Of late I’ve grown an appreciation of these styles - they present a fun contrast to the weighty serious ‘great’ music.
Share some particular pieces you enjoy and observations you’ve made about this particular era of pianism and in particular how it advanced…with the bel canto & 3 hand arpeggio illusion technique popularized by Thalberg, and the disciplined ‘Classical’ style reaching it’s peak in the works of Czerny and Hummel.
This work in particular represents the culmination of the era! Each composer taking opportunities to dazzle in individual creative ways - exhausting their imagination not only musically but with use their use of the piano’s sheer variety of techniques and sounds.
I’ve loved these guys every since I was in my teens. And the whole era - it was full of optimism, naivety and experimentation, but you could also tell a whole new world was opening up to musicians (the romantic one) and some real advancements were done.
There’s a ton of fun stuff, but my favourite at the moment is Hamelin’s recent (and unexpected!) Herz variations:
I agree incidentally, you’ll rarely find “great” music in these works & by these composers, but there’s lots which is really inventive and fun to listen to. I’m normally not too fond of Herz, but Czerny was one of the best of the genre. I definitely think these things have a place in modern programs - not as substitutes for Op.111, but to complement it and add some variety, colour and air to the program.
Yep, maybe not on HD but at the very least in physical form. I’m just off to dine with some mofos, but I can upload late tonight or tomorrow. It’s superb stuff!
Early Chopin works like this definitely show how he took the style and ran with it.
Instead of the passagework being brilliant passagework - he made music out of the runs and they are more nuanced.
Others didn’t try to make every note melodic and were more content to have runs just be runs, and there was no harm in that, in fact there was a charm in that! if the context made it dazzling.
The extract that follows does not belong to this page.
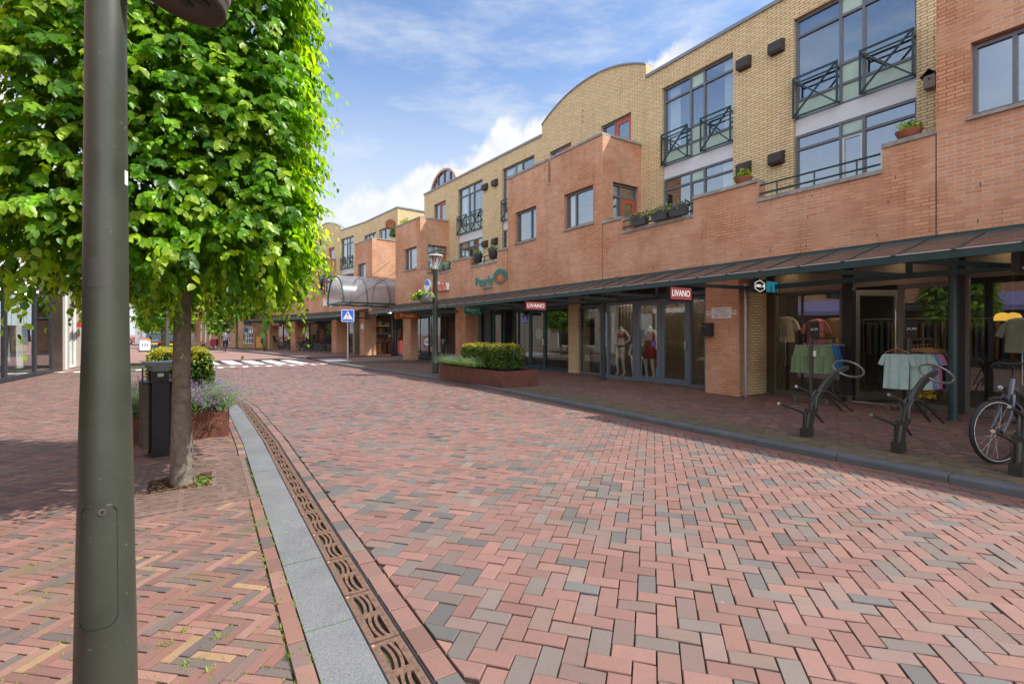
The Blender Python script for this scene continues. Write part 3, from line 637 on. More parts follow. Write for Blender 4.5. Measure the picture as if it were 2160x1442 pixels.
# right planter on the raised pavement
q0, q1, q2 = gp(927, 796.6, PZ), gp(1060.6, 818.6, PZ), gp(1128, 812, PZ); RA = math.atan2((q0-q1).y, (q0-q1).x); rd_ = (q0-q1).normalized(); rn_ = Vector((-rd_.y, rd_.x, 0))
if rn_.dot(q2-q1) < 0: rn_ = -rn_
RPc = (q0+q1)/2+rn_*.56
planter('brown rusted steel planter on the right pavement holding a square hedge', RPc, RA, (q0-q1).length, 1.12, PZ, .42)
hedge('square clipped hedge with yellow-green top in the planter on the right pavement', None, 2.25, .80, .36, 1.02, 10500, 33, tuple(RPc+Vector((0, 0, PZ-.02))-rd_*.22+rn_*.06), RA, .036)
ys = -1 if rn_.dot(Vector((-math.sin(RA), math.cos(RA), 0))) > 0 else 1
ring = [(x, ys*.50, .38, 0, ys*.6) for x in np.linspace(-.5, 1.7, 16)]+[(x, y, .38, .3, 0) for y in np.linspace(-.4, .4, 5) for x in (1.65, 1.3)]
catmint('grey-green catmint along the street edge of the right planter', ring, 1300, .34, tuple(RPc+Vector((0, 0, PZ))), RA, 8, .22)
# ================================================================= STREET FURNITURE
# foreground lamp post: conical steel, with service hatch, sticker and spotlight heads
LP = Vector((-1.482, 1.80, 0))
lp = thing('lamp_post', 'large olive-grey tapered steel lamp post in front, with a hatch and a spotlight head', 'street lamp', (LP.x, LP.y, 0))
prof = [(.0935, -.02), (.0935, .12), (.0915, .3), (.0835, .75), (.0765, 1.15), (.0700, 1.38), (.0672, 1.52), (.0660, 1.75), (.0625, 2.3), (.0600, 2.75), (.058, 3.6), (.055, 4.4)]
m, nt, out = newmat('scuffed_post_paint'); a = noise(nt, 3.2, 5, .6); b2 = noise(nt, 38, 5, .75)
tc = nt.nodes.new('ShaderNodeTexCoord'); mp = nt.nodes.new('ShaderNodeMapping'); mp.inputs['Scale'].default_value = (9, 9, 60); nt.links.new(tc.outputs['Object'], mp.inputs[0]); sc2 = noise(nt, 1, 4, .7, vec=mp.outputs[0])
c = ramp(nt, a.outputs[0], [(.3, (.036, .043, .031)), (.7, (.058, .065, .048))]).outputs[0]
c = mixc(nt, ramp(nt, b2.outputs[0], [(.66, (0,)*3), (.72, (.8,)*3)]).outputs[0], c, (.34, .35, .31)); c = mixc(nt, ramp(nt, sc2.outputs[0], [(.62, (0,)*3), (.78, (.12,)*3)]).outputs[0], c, (.28, .29, .26))
rr = ramp(nt, a.outputs[0], [(.3, (.30,)*3), (.7, (.46,)*3)]); b = bsdf(nt, out, c, .4, .15, .5); nt.links.new(rr.outputs[0], b.inputs['Roughness']); bump(nt, b, noise(nt, 60, 3).outputs[0], .06, .002); M_lamp = m
part('pole', MB().lathe(prof, 56), M_lamp, lp)
def rad(z):
    for (r0, z0), (r1, z1) in zip(prof, prof[1:]):
        if z0 <= z <= z1: return r0+(r1-r0)*(z-z0)/(z1-z0)
    return .06
def on_pole(ang, z, lift): r = rad(z)+lift; return Vector((r*math.cos(ang), r*math.sin(ang), z))
vang = math.atan2(-LP.y, -LP.x)            # towards the camera
ha, hb = vang-.16+.0, .62
def roundrect(a0, a1, z0, z1, rc, ra, n=5):
    P = []
    for ca, cz, s in ((a1-ra, z1-rc, 0), (a0+ra, z1-rc, 1), (a0+ra, z0+rc, 2), (a1-ra, z0+rc, 3)):
        for k in range(n+1): t = math.pi/2*(s+k/n); P.append((ca+ra*math.cos(t), cz+rc*math.sin(t)))
    return P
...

If the Kalkbrenner is the work I’m thinking about it’s actually really interesting since it shows where Chopin comes from. A lot of Kalkbrenner’s early stuff sounds eerily Chopiny, but yet were written while the greater of the two was still just a boy (and we know through letters that Chopin initially was a major Kalkbrenner fan). His music is also fun since if you fastforward a little more in to the 1830s and 40s, it no longer sounds like Chopin but as a failed attempt to imitate Liszt!
Fun with Pixis too! I really like his Hexameron variation and have played through some of his compositions myself (which I did not like so much however), but I’ve never heard any of his works played for me.